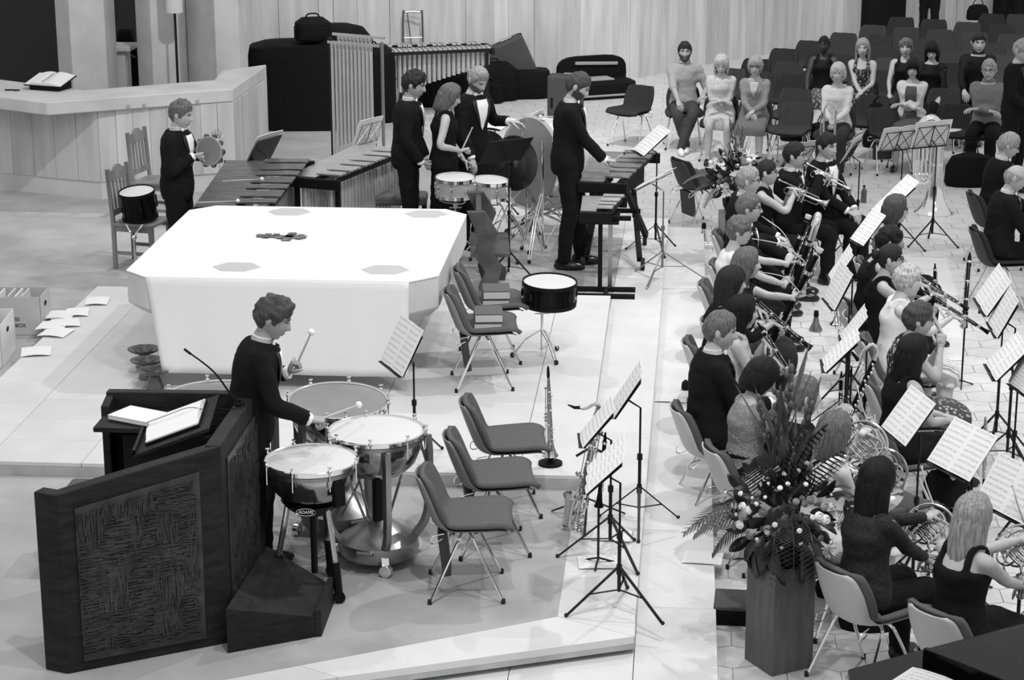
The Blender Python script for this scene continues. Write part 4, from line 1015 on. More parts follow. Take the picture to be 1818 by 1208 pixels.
# open book and keys on the parapet
p = G(90, 158, zt)
def open_book(label, loc, rz, w_, d, th, m='paper', cover='black', tilt=0.0, name='open_book'):
    r = thing(name, label, 'book', loc, rz); r.rotation_euler = (tilt, 0, rz)
    MB().box((0, 0, .006), (w_*1.04, d*1.04, .012)).build('cover', cover, r, 0)
    for s in (-1, 1):
        rows = []
        for i in range(7):
            t = i/6; z = .012+th*(.35+.65*sin(pi*min(1, t*1.15+.08))**.6)*(1-.45*t)
            rows.append([V((s*t*w_/2, y, z)) for y in (-d/2, d/2)])
        b = MB(); top = rows; vs = [q for r_ in rows for q in r_]; k = len(vs); bot = [V((q.x, q.y, .012)) for q in vs]
        fs = [(2*i, 2*i+1, 2*i+3, 2*i+2) for i in range(6)]+[(2*i, 2*i+2, k+2*i+2, k+2*i) for i in range(6)]+[(2*i+1, k+2*i+1, k+2*i+3, 2*i+3) for i in range(6)]+[(12, 13, k+13, k+12)]
        b.add(vs+bot, fs); b.build('page_block', m, r, 50)
    MB().tube(cr([(.0, -d/2, th+.02), (.02, -.05, th+.024), (.015, .1, th+.022), (.03, d/2+.03, th*.5)], 4), .006, 5, flat=.25).build('ribbon', cover, r)
    return r
stx = thing('book_rest', 'low black wedge rest carrying the open missal on the parapet', 'book rest', (p.x, p.y, zt), R(-18)); b = MB(); b.add([(-.2, -.14, 0), (.2, -.14, 0), (.2, .14, 0), (-.2, .14, 0), (-.2, -.14, .05), (.2, -.14, .05), (.2, .14, .13), (-.2, .14, .13)], [(3, 2, 1, 0), (4, 5, 6, 7), (0, 1, 5, 4), (1, 2, 6, 5), (2, 3, 7, 6), (3, 0, 4, 7)]); b.build('wedge', 'black', stx, 0, .006)
open_book('large open missal on a black rest on top of the parapet', (p.x, p.y, zt+.095), R(-18), .5, .33, .04, tilt=R(15))
p = G(22, 161, zt); r = thing('key_ring', 'small dark bunch of keys lying on the parapet left of the missal', 'keys', (p.x, p.y, zt)); MB().tube([(.05+.035*cos(t), .035*sin(t), .006) for t in [2*pi*i/14 for i in range(14)]], .005, 5, closed=True).build('ring', 'black_metal', r); MB().bar((-.09, 0, .008), (.02, .01, .008), .03, .012).build('key', 'black_metal', r, 0)

# ------------------------------------------------------------------ altar
AX0, AX1, AY0, AY1, AZ = -4.27, -1.83, 15.47, 18.03, 1.09
alt = thing('altar', 'massive pale stone altar with chamfered corners under a white cloth', 'altar', ((AX0+AX1)/2, (AY0+AY1)/2, ZD)); H = AZ-ZD; hx, hy = (AX1-AX0)/2, (AY1-AY0)/2
def octo(hx, hy, c): return [(-hx+c, -hy), (hx-c, -hy), (hx, -hy+c), (hx, hy-c), (hx-c, hy), (-hx+c, hy), (-hx, hy-c), (-hx, -hy+c)]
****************
> [Set exercise]
Restate the whole of the material word for word without the pictures.

> [Answer for this exercise]
The Blender Python script for this scene continues. Write part 4, from line 1015 on. More parts follow. Take the picture to be 1818 by 1208 pixels.
# open book and keys on the parapet
p = G(90, 158, zt)
def open_book(label, loc, rz, w_, d, th, m='paper', cover='black', tilt=0.0, name='open_book'):
    r = thing(name, label, 'book', loc, rz); r.rotation_euler = (tilt, 0, rz)
    MB().box((0, 0, .006), (w_*1.04, d*1.04, .012)).build('cover', cover, r, 0)
    for s in (-1, 1):
        rows = []
        for i in range(7):
            t = i/6; z = .012+th*(.35+.65*sin(pi*min(1, t*1.15+.08))**.6)*(1-.45*t)
            rows.append([V((s*t*w_/2, y, z)) for y in (-d/2, d/2)])
        b = MB(); top = rows; vs = [q for r_ in rows for q in r_]; k = len(vs); bot = [V((q.x, q.y, .012)) for q in vs]
        fs = [(2*i, 2*i+1, 2*i+3, 2*i+2) for i in range(6)]+[(2*i, 2*i+2, k+2*i+2, k+2*i) for i in range(6)]+[(2*i+1, k+2*i+1, k+2*i+3, 2*i+3) for i in range(6)]+[(12, 13, k+13, k+12)]
        b.add(vs+bot, fs); b.build('page_block', m, r, 50)
    MB().tube(cr([(.0, -d/2, th+.02), (.02, -.05, th+.024), (.015, .1, th+.022), (.03, d/2+.03, th*.5)], 4), .006, 5, flat=.25).build('ribbon', cover, r)
    return r
stx = thing('book_rest', 'low black wedge rest carrying the open missal on the parapet', 'book rest', (p.x, p.y, zt), R(-18)); b = MB(); b.add([(-.2, -.14, 0), (.2, -.14, 0), (.2, .14, 0), (-.2, .14, 0), (-.2, -.14, .05), (.2, -.14, .05), (.2, .14, .13), (-.2, .14, .13)], [(3, 2, 1, 0), (4, 5, 6, 7), (0, 1, 5, 4), (1, 2, 6, 5), (2, 3, 7, 6), (3, 0, 4, 7)]); b.build('wedge', 'black', stx, 0, .006)
open_book('large open missal on a black rest on top of the parapet', (p.x, p.y, zt+.095), R(-18), .5, .33, .04, tilt=R(15))
p = G(22, 161, zt); r = thing('key_ring', 'small dark bunch of keys lying on the parapet left of the missal', 'keys', (p.x, p.y, zt)); MB().tube([(.05+.035*cos(t), .035*sin(t), .006) for t in [2*pi*i/14 for i in range(14)]], .005, 5, closed=True).build('ring', 'black_metal', r); MB().bar((-.09, 0, .008), (.02, .01, .008), .03, .012).build('key', 'black_metal', r, 0)

# ------------------------------------------------------------------ altar
AX0, AX1, AY0, AY1, AZ = -4.27, -1.83, 15.47, 18.03, 1.09
alt = thing('altar', 'massive pale stone altar with chamfered corners under a white cloth', 'altar', ((AX0+AX1)/2, (AY0+AY1)/2, ZD)); H = AZ-ZD; hx, hy = (AX1-AX0)/2, (AY1-AY0)/2
def octo(hx, hy, c): return [(-hx+c, -hy), (hx-c, -hy), (hx, -hy+c), (hx, hy-c), (hx-c, hy), (-hx+c, hy), (-hx, hy-c), (-hx, -hy+c)]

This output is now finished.